# GOAL OF THE EXERCISE
Below is a listing to write out in full, exactly as given, without its pictures.

□ □ □ □

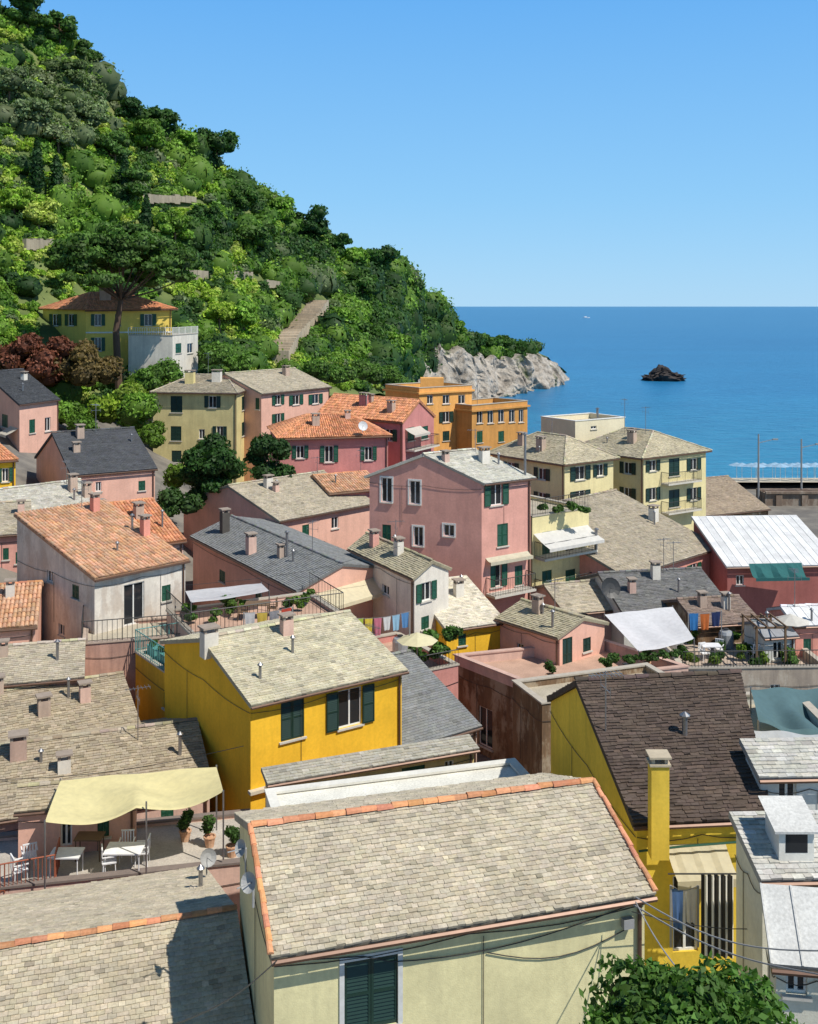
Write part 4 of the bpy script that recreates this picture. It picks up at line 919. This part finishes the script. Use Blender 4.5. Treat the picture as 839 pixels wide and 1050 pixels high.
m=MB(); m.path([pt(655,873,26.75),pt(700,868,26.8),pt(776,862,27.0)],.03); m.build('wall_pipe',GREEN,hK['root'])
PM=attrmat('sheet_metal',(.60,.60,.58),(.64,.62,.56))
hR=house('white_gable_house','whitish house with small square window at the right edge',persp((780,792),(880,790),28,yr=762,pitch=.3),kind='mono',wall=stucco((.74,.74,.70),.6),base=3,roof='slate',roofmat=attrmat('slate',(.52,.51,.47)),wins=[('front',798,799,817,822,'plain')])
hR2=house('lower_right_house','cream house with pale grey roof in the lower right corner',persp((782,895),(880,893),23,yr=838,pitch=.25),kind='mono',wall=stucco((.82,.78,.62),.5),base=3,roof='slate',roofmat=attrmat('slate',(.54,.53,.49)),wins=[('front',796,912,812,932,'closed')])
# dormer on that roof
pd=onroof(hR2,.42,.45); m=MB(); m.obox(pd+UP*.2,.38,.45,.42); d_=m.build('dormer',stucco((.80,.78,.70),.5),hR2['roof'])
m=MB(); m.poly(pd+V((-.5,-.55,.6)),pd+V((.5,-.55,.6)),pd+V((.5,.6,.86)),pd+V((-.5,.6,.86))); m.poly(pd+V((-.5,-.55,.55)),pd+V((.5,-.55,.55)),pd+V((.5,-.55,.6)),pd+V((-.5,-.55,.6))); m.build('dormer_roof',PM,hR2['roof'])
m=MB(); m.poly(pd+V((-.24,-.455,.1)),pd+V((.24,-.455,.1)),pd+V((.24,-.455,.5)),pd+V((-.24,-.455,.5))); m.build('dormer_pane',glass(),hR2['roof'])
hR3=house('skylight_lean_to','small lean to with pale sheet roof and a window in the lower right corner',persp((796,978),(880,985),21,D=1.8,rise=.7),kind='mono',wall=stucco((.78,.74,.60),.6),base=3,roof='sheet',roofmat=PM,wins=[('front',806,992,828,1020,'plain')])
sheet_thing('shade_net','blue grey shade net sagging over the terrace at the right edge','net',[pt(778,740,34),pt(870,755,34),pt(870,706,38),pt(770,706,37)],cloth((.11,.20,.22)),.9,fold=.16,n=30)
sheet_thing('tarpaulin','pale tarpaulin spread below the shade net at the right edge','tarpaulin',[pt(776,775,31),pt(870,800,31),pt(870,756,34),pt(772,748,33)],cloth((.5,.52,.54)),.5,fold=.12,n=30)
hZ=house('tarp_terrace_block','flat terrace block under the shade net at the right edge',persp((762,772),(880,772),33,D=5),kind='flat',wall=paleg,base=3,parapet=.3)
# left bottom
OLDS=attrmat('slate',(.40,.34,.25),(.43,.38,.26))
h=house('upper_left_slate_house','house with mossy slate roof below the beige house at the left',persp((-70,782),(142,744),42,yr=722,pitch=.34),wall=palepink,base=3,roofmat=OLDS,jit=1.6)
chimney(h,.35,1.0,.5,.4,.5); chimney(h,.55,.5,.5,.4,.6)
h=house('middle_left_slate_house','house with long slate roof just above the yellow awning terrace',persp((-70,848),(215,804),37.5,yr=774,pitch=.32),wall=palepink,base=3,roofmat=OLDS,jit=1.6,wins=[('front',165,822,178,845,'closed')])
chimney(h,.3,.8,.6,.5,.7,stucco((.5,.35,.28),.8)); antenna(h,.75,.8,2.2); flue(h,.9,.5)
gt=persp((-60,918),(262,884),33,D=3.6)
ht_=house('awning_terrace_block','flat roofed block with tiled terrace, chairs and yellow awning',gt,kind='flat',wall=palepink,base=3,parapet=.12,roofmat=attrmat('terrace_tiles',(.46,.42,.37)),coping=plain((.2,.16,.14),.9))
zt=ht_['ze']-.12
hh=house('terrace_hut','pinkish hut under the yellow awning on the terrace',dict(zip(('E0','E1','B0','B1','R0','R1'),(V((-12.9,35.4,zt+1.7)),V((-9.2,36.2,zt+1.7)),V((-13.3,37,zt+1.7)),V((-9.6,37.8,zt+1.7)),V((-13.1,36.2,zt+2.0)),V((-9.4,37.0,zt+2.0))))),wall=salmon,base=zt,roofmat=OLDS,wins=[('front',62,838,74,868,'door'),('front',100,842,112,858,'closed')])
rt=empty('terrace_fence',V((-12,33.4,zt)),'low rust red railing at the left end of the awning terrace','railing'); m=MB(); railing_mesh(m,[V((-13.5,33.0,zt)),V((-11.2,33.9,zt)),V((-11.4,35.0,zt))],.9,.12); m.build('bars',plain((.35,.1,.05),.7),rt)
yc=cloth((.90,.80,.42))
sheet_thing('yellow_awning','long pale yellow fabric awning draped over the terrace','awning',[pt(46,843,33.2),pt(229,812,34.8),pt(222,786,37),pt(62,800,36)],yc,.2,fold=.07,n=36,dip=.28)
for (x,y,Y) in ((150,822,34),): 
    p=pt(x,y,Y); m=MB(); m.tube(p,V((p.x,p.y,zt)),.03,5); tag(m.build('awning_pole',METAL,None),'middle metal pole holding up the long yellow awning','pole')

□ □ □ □

# ANSWER TO THE PROBLEM
Write part 4 of the bpy script that recreates this picture. It picks up at line 919. This part finishes the script. Use Blender 4.5. Treat the picture as 839 pixels wide and 1050 pixels high.
m=MB(); m.path([pt(655,873,26.75),pt(700,868,26.8),pt(776,862,27.0)],.03); m.build('wall_pipe',GREEN,hK['root'])
PM=attrmat('sheet_metal',(.60,.60,.58),(.64,.62,.56))
hR=house('white_gable_house','whitish house with small square window at the right edge',persp((780,792),(880,790),28,yr=762,pitch=.3),kind='mono',wall=stucco((.74,.74,.70),.6),base=3,roof='slate',roofmat=attrmat('slate',(.52,.51,.47)),wins=[('front',798,799,817,822,'plain')])
hR2=house('lower_right_house','cream house with pale grey roof in the lower right corner',persp((782,895),(880,893),23,yr=838,pitch=.25),kind='mono',wall=stucco((.82,.78,.62),.5),base=3,roof='slate',roofmat=attrmat('slate',(.54,.53,.49)),wins=[('front',796,912,812,932,'closed')])
# dormer on that roof
pd=onroof(hR2,.42,.45); m=MB(); m.obox(pd+UP*.2,.38,.45,.42); d_=m.build('dormer',stucco((.80,.78,.70),.5),hR2['roof'])
m=MB(); m.poly(pd+V((-.5,-.55,.6)),pd+V((.5,-.55,.6)),pd+V((.5,.6,.86)),pd+V((-.5,.6,.86))); m.poly(pd+V((-.5,-.55,.55)),pd+V((.5,-.55,.55)),pd+V((.5,-.55,.6)),pd+V((-.5,-.55,.6))); m.build('dormer_roof',PM,hR2['roof'])
m=MB(); m.poly(pd+V((-.24,-.455,.1)),pd+V((.24,-.455,.1)),pd+V((.24,-.455,.5)),pd+V((-.24,-.455,.5))); m.build('dormer_pane',glass(),hR2['roof'])
hR3=house('skylight_lean_to','small lean to with pale sheet roof and a window in the lower right corner',persp((796,978),(880,985),21,D=1.8,rise=.7),kind='mono',wall=stucco((.78,.74,.60),.6),base=3,roof='sheet',roofmat=PM,wins=[('front',806,992,828,1020,'plain')])
sheet_thing('shade_net','blue grey shade net sagging over the terrace at the right edge','net',[pt(778,740,34),pt(870,755,34),pt(870,706,38),pt(770,706,37)],cloth((.11,.20,.22)),.9,fold=.16,n=30)
sheet_thing('tarpaulin','pale tarpaulin spread below the shade net at the right edge','tarpaulin',[pt(776,775,31),pt(870,800,31),pt(870,756,34),pt(772,748,33)],cloth((.5,.52,.54)),.5,fold=.12,n=30)
hZ=house('tarp_terrace_block','flat terrace block under the shade net at the right edge',persp((762,772),(880,772),33,D=5),kind='flat',wall=paleg,base=3,parapet=.3)
# left bottom
OLDS=attrmat('slate',(.40,.34,.25),(.43,.38,.26))
h=house('upper_left_slate_house','house with mossy slate roof below the beige house at the left',persp((-70,782),(142,744),42,yr=722,pitch=.34),wall=palepink,base=3,roofmat=OLDS,jit=1.6)
chimney(h,.35,1.0,.5,.4,.5); chimney(h,.55,.5,.5,.4,.6)
h=house('middle_left_slate_house','house with long slate roof just above the yellow awning terrace',persp((-70,848),(215,804),37.5,yr=774,pitch=.32),wall=palepink,base=3,roofmat=OLDS,jit=1.6,wins=[('front',165,822,178,845,'closed')])
chimney(h,.3,.8,.6,.5,.7,stucco((.5,.35,.28),.8)); antenna(h,.75,.8,2.2); flue(h,.9,.5)
gt=persp((-60,918),(262,884),33,D=3.6)
ht_=house('awning_terrace_block','flat roofed block with tiled terrace, chairs and yellow awning',gt,kind='flat',wall=palepink,base=3,parapet=.12,roofmat=attrmat('terrace_tiles',(.46,.42,.37)),coping=plain((.2,.16,.14),.9))
zt=ht_['ze']-.12
hh=house('terrace_hut','pinkish hut under the yellow awning on the terrace',dict(zip(('E0','E1','B0','B1','R0','R1'),(V((-12.9,35.4,zt+1.7)),V((-9.2,36.2,zt+1.7)),V((-13.3,37,zt+1.7)),V((-9.6,37.8,zt+1.7)),V((-13.1,36.2,zt+2.0)),V((-9.4,37.0,zt+2.0))))),wall=salmon,base=zt,roofmat=OLDS,wins=[('front',62,838,74,868,'door'),('front',100,842,112,858,'closed')])
rt=empty('terrace_fence',V((-12,33.4,zt)),'low rust red railing at the left end of the awning terrace','railing'); m=MB(); railing_mesh(m,[V((-13.5,33.0,zt)),V((-11.2,33.9,zt)),V((-11.4,35.0,zt))],.9,.12); m.build('bars',plain((.35,.1,.05),.7),rt)
yc=cloth((.90,.80,.42))
sheet_thing('yellow_awning','long pale yellow fabric awning draped over the terrace','awning',[pt(46,843,33.2),pt(229,812,34.8),pt(222,786,37),pt(62,800,36)],yc,.2,fold=.07,n=36,dip=.28)
for (x,y,Y) in ((150,822,34),): 
    p=pt(x,y,Y); m=MB(); m.tube(p,V((p.x,p.y,zt)),.03,5); tag(m.build('awning_pole',METAL,None),'middle metal pole holding up the long yellow awning','pole')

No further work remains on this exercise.